Thomas has also shown himself to be something of a First Amendment purist -- certainly more pure than is Scalia. In the 1995 case McIntyre v. Ohio, the majority invoked the honorable tradition of anonymous pamphleteers in striking down an Ohio law that required the authors of political leaflets to be identified. That tradition was not enough for Thomas, who wrote a separate concurrence to explore, at length, "whether the phrase 'freedom of speech, or of the press,' as originally understood, protected anonymous political leafletting." He ended up in the same place as had the majority, but through his own originalist reasoning.

A frustrated Scalia dissented, taking the majority -- including Thomas -- to task for its historical pursuit and for ignoring "the considered judgment of the American people's elected representatives from coast to coast" who have enacted laws such as Ohio's as a campaign reform. Even Scalia was willing to acknowledge 20th-century sensibilities, but the 18th century, it seems, was where Thomas wanted to be.

It is Thomas' unconventional, unblinking brand of originalism that has quieted the doubts of academics who once might have thought that Thomas' colleagues -- or his clerks -- were manipulating him. His decisions have even earned Thomas the first book-length examination of his jurisprudence, something several of his colleagues have not yet warranted.

The book is "First Principles: The Jurisprudence of Clarence Thomas." In a recent C-SPAN interview, author Scott Gerber, professor at Roger Williams University School of Law, said of Thomas, "He is a bold and adventurous justice -- very principled, actually."
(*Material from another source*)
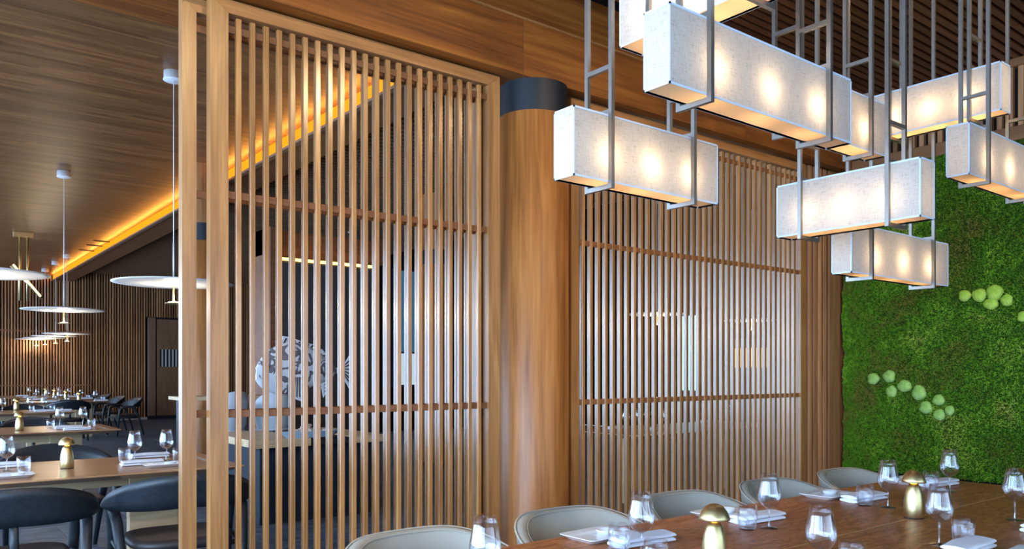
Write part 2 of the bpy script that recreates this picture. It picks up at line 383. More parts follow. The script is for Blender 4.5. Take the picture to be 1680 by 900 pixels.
# --- left (window) wall with mullions, outside the view but lighting it
wl = MB().box(XL-0.2, XL, YB, YF, -0.0, 0.12).box(XL-0.2, XL, YB, YF, 3.4, 4.4).build('wall_left', PLASTER)
tag(wl, 'dark plaster wall band around the tall windows', 'wall', kind=S)
k = 0; ys = [YB + i*2.79 for i in range(11)]
for i in range(10):
    k += 1
    y0, y1 = ys[i], ys[i+1]
    wn = tag(MB().box(XL-0.14, XL-0.04, y0, y0+0.06, 0.12, 3.4).box(XL-0.14, XL-0.04, y1-0.06, y1, 0.12, 3.4)
       .box(XL-0.14, XL-0.04, y0, y1, 0.12, 0.18).box(XL-0.14, XL-0.04, y0, y1, 3.34, 3.4).build('window_%d' % k, COLLAR),
       'tall black framed window in the left wall', 'window', 'tall windows along the left wall', S)
    MB().box(XL-0.095, XL-0.09, y0+0.06, y1-0.06, 0.18, 3.34).build('pane', PANE, wn)
wb = MB().box(XL, XM+0.3, YB-0.2, YB, -0.0, 0.12).box(XL, XM+0.3, YB-0.2, YB, 3.4, 4.4).build('wall_back', PLASTER)
tag(wb, 'dark plaster wall band behind the viewpoint', 'wall', kind=S)
for i in range(4):
    k += 1
    x0 = -2.0 + i*2.15; x1 = x0 + 2.1
    wn = tag(MB().box(x0, x0+0.06, YB-0.14, YB-0.04, 0.12, 3.4).box(x1-0.06, x1, YB-0.14, YB-0.04, 0.12, 3.4)
       .box(x0, x1, YB-0.14, YB-0.04, 0.12, 0.18).box(x0, x1, YB-0.14, YB-0.04, 3.34, 3.4).build('window_%d' % k, COLLAR),
       'tall black framed window behind the viewpoint', 'window', 'tall windows behind the viewpoint', S)
    MB().box(x0+0.06, x1-0.06, YB-0.095, YB-0.09, 0.18, 3.34).build('pane', PANE, wn)
# --- right room ceiling: dark void with slats along X
ceil = tag(MB().box(XL, XM+0.3, YB, YS+0.1, H_R+0.09, H_R+0.15).build('ceiling', DARK), 'reddish walnut slatted ceiling with dark gaps above the pendants', 'ceiling', kind=S)
sm_ = MB().box(XL, XM, -0.021, 0.021, H_R, H_R+0.085).mesh('ceiling_slat'); sm_.materials.append(W_CEIL)
y = YB + 0.05
while y < YS - 0.13:
    link('ceiling_slat', sm_, ceil, (0, y, 0)); y += 0.072
# --- beam above the screens
beam = tag(MB().box(XL, XM, YS+0.10, YS+0.22, 3.20, H_R+0.1).build('trim_1', W_BEAM), 'orange walnut clad beam running above the slatted screens', 'beam', kind=S)
MB().box(XL, XM, YS-0.067, YS+0.10, 3.18, 3.20).build('soffit_board', W_BEAM, beam)
xs = [-2.4, -0.2, 0.80, 3.02, 5.24, XM]
for a, b in zip(xs[:-1], xs[1:]):
    MB().bbox(a+0.0015, b-0.0015, YS-0.09, YS-0.068, 3.178, 3.515, 0.001).build('fascia_panel', W_BEAM, beam)
MB().box(XL, XM, YS-0.075, YS+0.1, 3.50, 3.512).build('shadow_board', W_BEAM, beam)
MB().bbox(XL, XM, YS-0.085, YS-0.06, 3.519, 3.536, 0.004).build('bead', W_FRAMEX, beam)
MB().box(XL, XM, YS+0.06, YS+0.10, 3.512, H_R+0.085).build('upper_fascia', W_BEAM, beam)
# --- header between the rooms and left room ceiling
hd = tag(MB().box(XL, 3.36, YS+0.22, 6.0, 3.86, 4.3).build('trim_2', W_BEAM), 'walnut header board where the plank ceiling begins', 'trim', kind=S)
cl = tag(MB().box(XL, 3.36, 6.0, YF, H_L, H_L+0.1).build('ceiling_planks', W_PLANK), 'flat dark walnut plank ceiling over the long dining room', 'ceiling', kind=S)
# bulkhead with LED cove
bk = tag(MB().box(3.40, 3.83, 5.75, YF, 3.80, 4.2).build('trim_3', W_RAIL), 'long bulkhead with a glowing orange light cove along its edge', 'bulkhead', kind=S)
MB().box(3.34, 3.40, 5.75, YF, 3.775, 3.80).build('lip', W_DOOR, bk)
MB().box(3.37, 3.398, 5.78, YF-0.05, 3.80, 3.935).build('light_strip', LED, bk)
ld = area('cove_light', (3.355, 15.0, 3.815), (0, PI-0.75, 0), 0.02, 18.4, 34, (1.0, 0.40, 0.06)); ld.parent = bk
cs = tag(MB().box(3.83, XR, YS+0.22, YF, H_S+0.06, H_S+0.12).build('ceiling_slatted', DARK), 'dark slatted ceiling right of the glowing cove', 'ceiling', kind=S)
sm2 = MB().box(3.83, 9.0, -0.024, 0.024, H_S, H_S+0.058).mesh('ceiling_slat'); sm2.materials.append(W_DOOR)
for i in range(150):
    y = YS + 0.5 + i*0.132
    if y > YF - 0.1: break
    link('ceiling_slat', sm2, cs, (0, y, 0))
# ceiling vents
for i, (px, py) in enumerate([(177, 396), (165, 403), (152, 411)]):
    p = at(px, py, H_L); 
    v = tag(MB().box(-0.26, 0.26, -0.03, 0.03, -0.012, 0.0).build('ceiling_vent', COLLAR, None, (p.x, p.y, H_L)),
        ['black slot vent nearest of three beside the light cove', 'black slot vent in the middle of three beside the light cove', 'black slot vent farthest of three beside the light cove'][i], 'vent', 'slot vents in the plank ceiling')
    MB().box(-0.23, 0.23, -0.008, 0.008, -0.015, -0.011).build('slot', DARK, v)
# --- far wall with slats and door
wf = tag(MB().box(XL, XR, YF, YF+0.2, 0, 4.3).build('wall_far', DARK), 'far wall faced with close vertical walnut slats', 'wall', kind=S)
fm = MB().box(-0.017, 0.017, -0.05, 0.0, 0.06, 4.2).mesh('wall_slat'); fm.materials.append(W_WALL)
X0D, X1D = 5.72, 6.95
fs_short = MB().box(-0.017, 0.017, -0.05, 0.0, 2.92, 4.2).mesh('wall_slat_short'); fs_short.materials.append(W_WALL)
x = 1.2
while x < 12.4:
    link('wall_slat', fs_short if X0D - 0.05 < x < X1D + 0.05 else fm, wf, (x, YF, 0)); x += 0.0685
for z in (0.98, 2.42):
    MB().box(1.2, 4.3, YF-0.052, YF-0.044, z, z+0.03).build('wall_rail', W_RAIL, wf)
tag(MB().box(1.2, X0D, YF-0.06, YF, 0, 0.06).build('baseboard_far', WALLP), 'thin pale skirting under the far slatted wall', 'baseboard', kind=S)
d1 = tag(MB().box(X0D, X1D, YF-0.12, YF-0.002, 0.0, 2.90).build('door_1', COLLAR), 'flush walnut door with a slatted peephole in the far wall', 'door', kind=S)
MB().bbox(X0D, X0D+0.20, YF-0.17, YF-0.12, 0.10, 2.90).build('jamb_panel', W_DOOR, d1)
MB().bbox(X0D+0.24, X1D, YF-0.16, YF-0.12, 0.10, 1.50).build('lower_panel', W_DOOR, d1)
MB().bbox(X0D+0.24, X1D, YF-0.16, YF-0.12, 2.0, 2.86).build('upper_panel', W_DOOR, d1)
MB().bbox(X0D+0.24, X0D+0.32, YF-0.16, YF-0.12, 1.50, 2.0).build('side_panel', W_DOOR, d1)
MB().bbox(X0D+1.02, X1D, YF-0.16, YF-0.12, 1.50, 2.0).build('side_panel', W_DOOR, d1)
for i in range(7):
    MB().box(X0D+0.37+i*0.095, X0D+0.41+i*0.095, YF-0.15, YF-0.12, 1.5, 2.0).build('door_slat', WALLP, d1)
# --- moss wall and the slatted return beside the second screen
wr = tag(MB().box(XM, XM+0.25, YB, YS+0.06, 0, H_R+0.2).build('wall_right', DARK), 'dark end wall that carries the moss panel', 'wall', kind=S)
um = MB().box(-0.045, 0.0, -0.019, 0.019, 3.27, H_R-0.06).mesh('wall_slat_upper'); um.materials.append(W_WALL)
y = -1.2
while y < YS - 0.12:
    link('wall_slat', um, wr, (XM, y, 0)); y += 0.075
MB().bbox(XM-0.075, XM, -1.5, YS-0.02, 3.16, 3.27).build('head_trim', wood('walnut_head_trim', [(0.16,0.06,0.022),(0.26,0.11,0.042),(0.33,0.16,0.065)], 'y', 0.8), wr)
MB().bbox(XM-0.06, XM, -1.5, YS-0.1, H_R-0.065, H_R).build('cornice', MATS['walnut_head_trim'], wr)
wp = tag(MB().box(6.235, XR, YS+0.06, YS+0.2, 0, 4.2).build('wall_partition', DARK), 'dark partition wall faced with walnut slats beside the moss', 'wall', kind=S)
for x in (6.300, 6.378, 6.456, 6.534):
    MB().bbox(x-0.023, x+0.023, YS-0.0, YS+0.06, 0, 3.17, 0.002).build('wall_slat', W_WALL, wp)
MB().bbox(6.592, 6.775, YS-0.005, YS+0.06, 0, 3.17).build('post', W_POST, wp)
MB().bbox(6.78, 6.895, YS+0.015, YS+0.06, 0, 3.17).build('post_return', W_RAIL, wp)
# --- other walls of the dining room
tag(MB().box(XR, XR+0.2, YS, YF, 0, 4.3).build('wall_side', DARK), 'dark side wall far behind the second screen', 'wall', kind=S)
tag(MB().box(8.6, XR, 16.0, 16.2, 0, 4.3).build('wall_rear_bar', DARK), 'dark wall behind the bar with daylit windows', 'wall', kind=S)
k += 1
for (xa, xb) in ((9.0, 10.35), (11.2, 13.6)):
    wn = tag(MB().box(xa, xb, 15.93, 16.0, 1.0, 3.72).build('window_%d' % k, COLLAR), 'dim blue window with a pale frosted lower pane %s' % ('left of a dark pier' if xa < 10 else 'right of a dark pier'), 'window', kind=S)
    MB().box(xa+0.03, xb-0.03, 15.92, 15.93, 1.06, 1.78).build('frosted_pane', FROSTLIT, wn)
    MB().box(xa+0.03, xb-0.03, 15.92, 15.93, 1.82, 3.68).build('blue_pane', BLUELIT, wn); k += 1
wn = tag(MB().box(XR-0.08, XR, 11.15, 11.75, 0.9, 2.65).build('window_%d' % k, COLLAR), 'narrow bright blue window seen through the second screen', 'window', kind=S)
MB().box(XR-0.09, XR-0.08, 11.2, 11.7, 0.95, 2.6).build('pane', CYAN, wn)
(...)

Adding to Thomas' unique jurisprudence is the remarkable degree to which his own approach to life has found its way into his written opinions. He once told conservative columnist Armstrong Williams that it would violate his deeply held religious beliefs in equality to put pen to paper in support of affirmative action. Thomas may have been thinking of the critics who said he was appointed to the Court only because of his race when he wrote, in the 1995 case Adarand Constructors v. Pena, "There can be no doubt that racial paternalism and its unintended consequences can be as poisonous and pernicious as any other form of discrimination. So-called 'benign' discrimination teaches many that because of chronic and apparently immutable handicaps, minorities cannot compete with them without their patronizing indulgence."

In the term just ended, a slim 5-to-4 majority of the Court finally approved of a congressional district that had been created using racial demographics to strengthen minority voting power. Thomas wrote the dissent in Hunt v. Cromartie, refusing to budge from his insistence that a nobly motivated consideration of race is just as evil as the Jim Crow kind: "Racial gerrymandering offends the Constitution whether the motivation is malicious or benign. It is not a defense that the legislature merely may have drawn the district based on the stereotype that blacks are reliable Democratic voters."

In Missouri v. Jenkins, a 1995 case, Thomas' anger toward the benign consideration of race boiled over in an attack on school desegregation orders that continue without end and without scrutiny. "It never ceases to amaze me that the courts are willing to assume that anything that is predominantly black must be inferior," Thomas wrote.

As bold as Thomas has become in his opinion-writing, Thomas insists that he adheres to the view that the elected branches, not the judiciary, should have the final word. "People think we can make up rights by whim or fancy," Thomas said in his Louisville speech last year. "Judges have a limited role in society, limited authority." As unpopular as that makes judges, though, Thomas said, judicial independence is guaranteed by life tenure. Then, the Thomas bravado kicked in -- revealing the defiant, self-confident justice Thomas has become. "You have no way to get me off the bench," Thomas told the students. "Except," he added, "if you want to wait for me to disappear."